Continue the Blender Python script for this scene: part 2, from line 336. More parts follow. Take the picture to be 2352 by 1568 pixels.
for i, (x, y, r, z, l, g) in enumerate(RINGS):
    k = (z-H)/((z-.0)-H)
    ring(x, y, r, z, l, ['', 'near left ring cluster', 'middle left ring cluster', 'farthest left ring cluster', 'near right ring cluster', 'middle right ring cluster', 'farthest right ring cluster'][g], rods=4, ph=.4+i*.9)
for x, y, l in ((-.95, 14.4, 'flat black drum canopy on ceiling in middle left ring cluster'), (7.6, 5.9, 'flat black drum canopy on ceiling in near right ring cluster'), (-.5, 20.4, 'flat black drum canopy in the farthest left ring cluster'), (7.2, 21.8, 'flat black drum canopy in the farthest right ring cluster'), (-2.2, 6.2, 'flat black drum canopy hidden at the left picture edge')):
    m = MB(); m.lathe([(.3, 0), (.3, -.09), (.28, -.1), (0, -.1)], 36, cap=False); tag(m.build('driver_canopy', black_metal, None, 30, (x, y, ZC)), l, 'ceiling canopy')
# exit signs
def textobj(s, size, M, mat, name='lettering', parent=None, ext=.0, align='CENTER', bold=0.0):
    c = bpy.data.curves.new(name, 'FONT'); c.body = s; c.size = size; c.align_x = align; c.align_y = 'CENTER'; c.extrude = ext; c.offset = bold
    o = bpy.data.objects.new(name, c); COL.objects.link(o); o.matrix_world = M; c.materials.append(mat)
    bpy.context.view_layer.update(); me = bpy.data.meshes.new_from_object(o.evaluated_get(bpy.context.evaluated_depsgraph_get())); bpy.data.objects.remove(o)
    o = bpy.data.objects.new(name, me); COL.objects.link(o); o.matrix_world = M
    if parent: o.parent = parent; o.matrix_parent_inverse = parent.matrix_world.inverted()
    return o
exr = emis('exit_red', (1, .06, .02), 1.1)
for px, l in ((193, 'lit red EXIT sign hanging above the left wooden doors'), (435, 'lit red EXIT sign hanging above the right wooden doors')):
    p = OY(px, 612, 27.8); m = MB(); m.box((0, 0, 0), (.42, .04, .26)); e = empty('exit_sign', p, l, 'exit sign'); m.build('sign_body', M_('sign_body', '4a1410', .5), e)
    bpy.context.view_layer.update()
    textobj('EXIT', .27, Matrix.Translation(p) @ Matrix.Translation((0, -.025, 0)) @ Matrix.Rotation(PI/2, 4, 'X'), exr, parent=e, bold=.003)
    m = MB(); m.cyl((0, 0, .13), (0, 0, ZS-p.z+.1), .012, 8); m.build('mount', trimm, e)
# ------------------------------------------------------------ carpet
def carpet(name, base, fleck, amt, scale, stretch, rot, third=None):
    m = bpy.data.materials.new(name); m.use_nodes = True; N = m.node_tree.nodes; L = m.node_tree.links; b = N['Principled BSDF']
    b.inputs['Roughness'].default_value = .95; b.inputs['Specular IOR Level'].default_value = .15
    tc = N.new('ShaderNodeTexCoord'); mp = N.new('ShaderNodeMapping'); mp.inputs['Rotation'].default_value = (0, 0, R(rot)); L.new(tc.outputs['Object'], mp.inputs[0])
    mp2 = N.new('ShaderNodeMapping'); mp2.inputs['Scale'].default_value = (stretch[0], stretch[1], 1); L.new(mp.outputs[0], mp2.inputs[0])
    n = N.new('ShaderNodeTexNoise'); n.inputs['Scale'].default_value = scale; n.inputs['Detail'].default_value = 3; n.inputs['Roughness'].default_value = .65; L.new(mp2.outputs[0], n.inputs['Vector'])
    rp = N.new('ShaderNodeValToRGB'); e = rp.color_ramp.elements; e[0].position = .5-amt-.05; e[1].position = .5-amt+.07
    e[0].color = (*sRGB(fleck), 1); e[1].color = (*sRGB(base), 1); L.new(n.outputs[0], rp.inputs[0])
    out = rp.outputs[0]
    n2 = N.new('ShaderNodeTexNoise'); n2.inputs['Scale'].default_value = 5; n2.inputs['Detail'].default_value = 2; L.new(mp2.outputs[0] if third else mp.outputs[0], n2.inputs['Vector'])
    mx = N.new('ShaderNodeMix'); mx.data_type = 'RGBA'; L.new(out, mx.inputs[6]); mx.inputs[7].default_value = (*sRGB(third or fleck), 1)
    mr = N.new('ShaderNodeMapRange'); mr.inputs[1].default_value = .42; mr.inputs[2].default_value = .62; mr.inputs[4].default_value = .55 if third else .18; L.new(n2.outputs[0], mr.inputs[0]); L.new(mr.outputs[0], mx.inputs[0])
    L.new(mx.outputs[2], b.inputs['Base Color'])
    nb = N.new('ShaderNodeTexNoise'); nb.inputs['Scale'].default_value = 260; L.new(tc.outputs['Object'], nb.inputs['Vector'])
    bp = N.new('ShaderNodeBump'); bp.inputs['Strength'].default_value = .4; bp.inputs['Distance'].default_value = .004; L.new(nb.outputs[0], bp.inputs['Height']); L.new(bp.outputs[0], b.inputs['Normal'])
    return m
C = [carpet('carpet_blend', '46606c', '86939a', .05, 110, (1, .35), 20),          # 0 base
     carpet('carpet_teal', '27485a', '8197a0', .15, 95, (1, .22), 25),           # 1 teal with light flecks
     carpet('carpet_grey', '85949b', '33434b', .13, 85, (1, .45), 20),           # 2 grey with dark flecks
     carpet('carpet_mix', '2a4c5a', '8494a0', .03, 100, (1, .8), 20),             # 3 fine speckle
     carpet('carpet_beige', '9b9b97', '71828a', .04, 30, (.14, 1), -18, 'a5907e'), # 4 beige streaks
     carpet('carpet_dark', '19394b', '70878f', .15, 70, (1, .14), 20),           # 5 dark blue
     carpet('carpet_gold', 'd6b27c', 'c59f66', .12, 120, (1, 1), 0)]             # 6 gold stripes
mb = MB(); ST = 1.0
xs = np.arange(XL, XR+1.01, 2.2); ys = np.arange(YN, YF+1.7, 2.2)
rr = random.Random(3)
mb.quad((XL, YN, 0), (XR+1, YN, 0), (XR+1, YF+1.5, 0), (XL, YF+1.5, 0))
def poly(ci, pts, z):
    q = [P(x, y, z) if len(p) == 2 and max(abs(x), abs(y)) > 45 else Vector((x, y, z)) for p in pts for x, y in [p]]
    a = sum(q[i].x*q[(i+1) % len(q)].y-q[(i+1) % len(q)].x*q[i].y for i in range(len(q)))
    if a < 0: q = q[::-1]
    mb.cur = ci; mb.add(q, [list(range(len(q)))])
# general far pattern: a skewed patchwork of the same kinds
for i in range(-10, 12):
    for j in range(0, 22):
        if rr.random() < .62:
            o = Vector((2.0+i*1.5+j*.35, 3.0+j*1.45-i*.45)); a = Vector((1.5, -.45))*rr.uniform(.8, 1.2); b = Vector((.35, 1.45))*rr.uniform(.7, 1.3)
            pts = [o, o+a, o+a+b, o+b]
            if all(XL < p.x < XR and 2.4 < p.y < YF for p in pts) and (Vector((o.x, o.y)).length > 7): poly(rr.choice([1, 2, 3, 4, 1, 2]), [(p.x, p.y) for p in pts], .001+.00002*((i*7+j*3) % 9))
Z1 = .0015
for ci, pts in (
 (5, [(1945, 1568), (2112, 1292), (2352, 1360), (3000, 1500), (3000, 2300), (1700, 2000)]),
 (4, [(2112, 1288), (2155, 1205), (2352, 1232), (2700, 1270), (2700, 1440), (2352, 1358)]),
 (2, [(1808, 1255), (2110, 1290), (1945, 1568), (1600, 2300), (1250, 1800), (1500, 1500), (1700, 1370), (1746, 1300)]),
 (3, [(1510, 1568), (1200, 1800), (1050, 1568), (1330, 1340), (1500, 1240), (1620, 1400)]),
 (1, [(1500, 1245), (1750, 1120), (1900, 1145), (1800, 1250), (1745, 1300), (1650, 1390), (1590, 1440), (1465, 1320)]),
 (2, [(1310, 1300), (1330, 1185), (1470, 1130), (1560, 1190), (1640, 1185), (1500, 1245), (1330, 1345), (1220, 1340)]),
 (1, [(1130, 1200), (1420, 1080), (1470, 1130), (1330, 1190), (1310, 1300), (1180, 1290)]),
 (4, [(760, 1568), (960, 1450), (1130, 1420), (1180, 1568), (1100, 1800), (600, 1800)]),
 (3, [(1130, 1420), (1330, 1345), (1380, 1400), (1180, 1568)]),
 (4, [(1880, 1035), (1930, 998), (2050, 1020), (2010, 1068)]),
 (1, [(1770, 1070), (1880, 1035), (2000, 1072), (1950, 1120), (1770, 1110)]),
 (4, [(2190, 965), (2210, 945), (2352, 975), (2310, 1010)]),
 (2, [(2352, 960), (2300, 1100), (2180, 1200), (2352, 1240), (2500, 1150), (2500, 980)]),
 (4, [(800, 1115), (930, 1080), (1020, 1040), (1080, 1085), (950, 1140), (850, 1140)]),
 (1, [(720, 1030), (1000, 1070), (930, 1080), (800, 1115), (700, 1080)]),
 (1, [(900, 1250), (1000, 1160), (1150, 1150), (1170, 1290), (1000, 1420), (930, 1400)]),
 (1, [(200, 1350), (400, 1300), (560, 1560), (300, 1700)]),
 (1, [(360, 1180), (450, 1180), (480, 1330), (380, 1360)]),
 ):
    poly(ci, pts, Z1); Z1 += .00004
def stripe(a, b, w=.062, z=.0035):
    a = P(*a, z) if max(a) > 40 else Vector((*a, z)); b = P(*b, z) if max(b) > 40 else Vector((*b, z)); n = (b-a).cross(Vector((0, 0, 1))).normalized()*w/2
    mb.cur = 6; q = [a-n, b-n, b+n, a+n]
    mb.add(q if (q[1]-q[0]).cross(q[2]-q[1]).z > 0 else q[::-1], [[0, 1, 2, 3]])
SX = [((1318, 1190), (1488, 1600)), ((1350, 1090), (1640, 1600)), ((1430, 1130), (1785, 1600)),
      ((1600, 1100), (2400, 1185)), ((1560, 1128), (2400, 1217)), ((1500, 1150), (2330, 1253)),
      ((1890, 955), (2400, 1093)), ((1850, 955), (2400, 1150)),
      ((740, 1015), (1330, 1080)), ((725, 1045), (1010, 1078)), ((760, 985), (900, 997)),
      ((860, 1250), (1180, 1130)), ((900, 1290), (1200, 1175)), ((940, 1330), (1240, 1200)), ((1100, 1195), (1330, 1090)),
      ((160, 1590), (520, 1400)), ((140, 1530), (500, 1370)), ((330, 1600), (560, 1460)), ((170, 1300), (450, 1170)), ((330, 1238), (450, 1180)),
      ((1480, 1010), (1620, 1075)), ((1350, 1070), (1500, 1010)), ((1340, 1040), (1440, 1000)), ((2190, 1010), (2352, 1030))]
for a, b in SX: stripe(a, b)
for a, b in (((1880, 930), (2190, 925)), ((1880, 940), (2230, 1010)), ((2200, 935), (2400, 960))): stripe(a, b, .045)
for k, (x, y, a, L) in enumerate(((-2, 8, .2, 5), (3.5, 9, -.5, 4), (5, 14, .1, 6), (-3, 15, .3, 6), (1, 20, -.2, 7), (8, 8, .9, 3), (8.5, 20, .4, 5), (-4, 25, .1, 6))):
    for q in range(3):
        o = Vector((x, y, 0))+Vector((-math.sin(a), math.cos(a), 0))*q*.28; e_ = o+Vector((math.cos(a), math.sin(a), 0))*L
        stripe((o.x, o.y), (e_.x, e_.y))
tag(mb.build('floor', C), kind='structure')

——

## TASK DESCRIPTION
Wherever a line in the data above holds "picture", copy that line.

## PROBLEM SOLUTION
Continue the Blender Python script for this scene: part 2, from line 336. More parts follow. Take the picture to be 2352 by 1568 pixels.
for x, y, l in ((-.95, 14.4, 'flat black drum canopy on ceiling in middle left ring cluster'), (7.6, 5.9, 'flat black drum canopy on ceiling in near right ring cluster'), (-.5, 20.4, 'flat black drum canopy in the farthest left ring cluster'), (7.2, 21.8, 'flat black drum canopy in the farthest right ring cluster'), (-2.2, 6.2, 'flat black drum canopy hidden at the left picture edge')):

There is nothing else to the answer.